The task → Sort through the data and copy the lines holding the word "scene".

Information shown →
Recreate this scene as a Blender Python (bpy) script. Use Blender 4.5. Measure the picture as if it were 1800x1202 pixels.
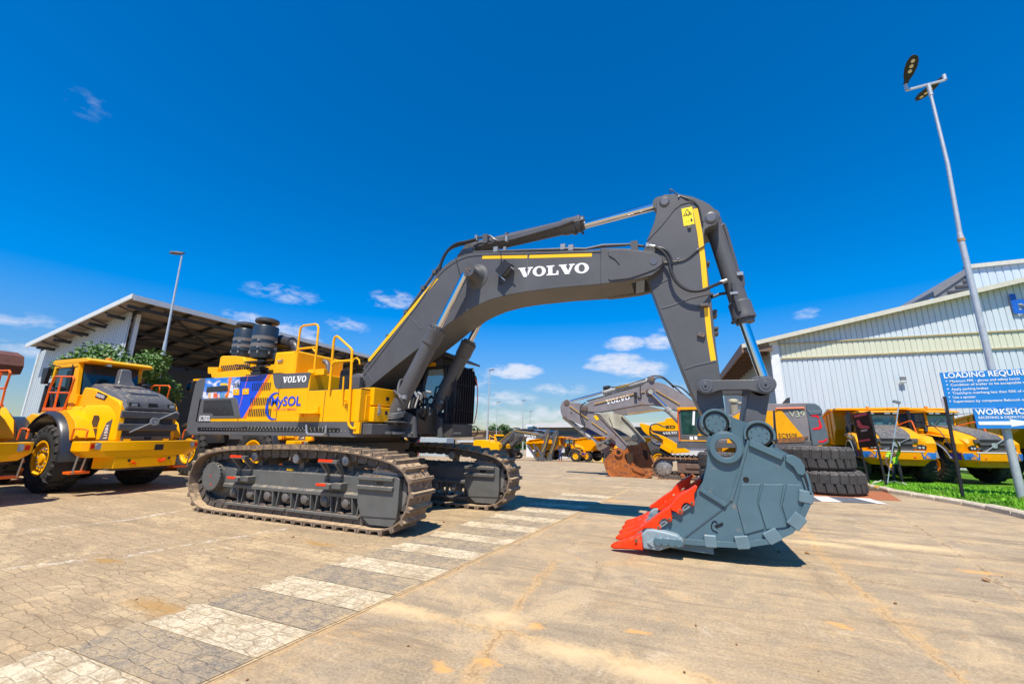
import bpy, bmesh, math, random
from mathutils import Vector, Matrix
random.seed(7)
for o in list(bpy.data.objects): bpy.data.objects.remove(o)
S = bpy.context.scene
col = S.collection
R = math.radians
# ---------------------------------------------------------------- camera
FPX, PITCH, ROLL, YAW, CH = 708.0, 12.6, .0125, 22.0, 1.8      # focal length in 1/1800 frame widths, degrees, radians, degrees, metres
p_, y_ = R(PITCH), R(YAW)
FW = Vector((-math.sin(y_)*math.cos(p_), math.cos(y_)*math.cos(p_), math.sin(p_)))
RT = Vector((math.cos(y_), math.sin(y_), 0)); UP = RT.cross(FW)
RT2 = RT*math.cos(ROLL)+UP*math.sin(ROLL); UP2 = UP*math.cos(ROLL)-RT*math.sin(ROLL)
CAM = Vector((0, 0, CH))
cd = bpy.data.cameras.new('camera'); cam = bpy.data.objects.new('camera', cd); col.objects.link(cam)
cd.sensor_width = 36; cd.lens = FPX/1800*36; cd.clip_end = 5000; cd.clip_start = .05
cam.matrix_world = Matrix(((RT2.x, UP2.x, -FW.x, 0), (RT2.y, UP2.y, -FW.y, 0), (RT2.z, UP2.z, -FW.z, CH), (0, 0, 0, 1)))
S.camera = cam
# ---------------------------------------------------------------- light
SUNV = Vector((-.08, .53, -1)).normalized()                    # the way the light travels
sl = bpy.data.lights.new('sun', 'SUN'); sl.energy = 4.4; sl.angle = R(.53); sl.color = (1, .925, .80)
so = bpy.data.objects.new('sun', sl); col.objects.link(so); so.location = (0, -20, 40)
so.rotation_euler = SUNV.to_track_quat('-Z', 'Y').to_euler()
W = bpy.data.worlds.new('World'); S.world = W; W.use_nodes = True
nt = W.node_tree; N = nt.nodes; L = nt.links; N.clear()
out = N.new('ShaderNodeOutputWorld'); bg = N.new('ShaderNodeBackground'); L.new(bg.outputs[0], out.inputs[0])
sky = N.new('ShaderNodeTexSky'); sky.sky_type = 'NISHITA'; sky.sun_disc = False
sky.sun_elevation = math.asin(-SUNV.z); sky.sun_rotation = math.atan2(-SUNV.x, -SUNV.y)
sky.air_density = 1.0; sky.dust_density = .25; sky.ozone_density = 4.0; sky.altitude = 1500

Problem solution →
Recreate this scene as a Blender Python (bpy) script. Use Blender 4.5. Measure the picture as if it were 1800x1202 pixels.
S = bpy.context.scene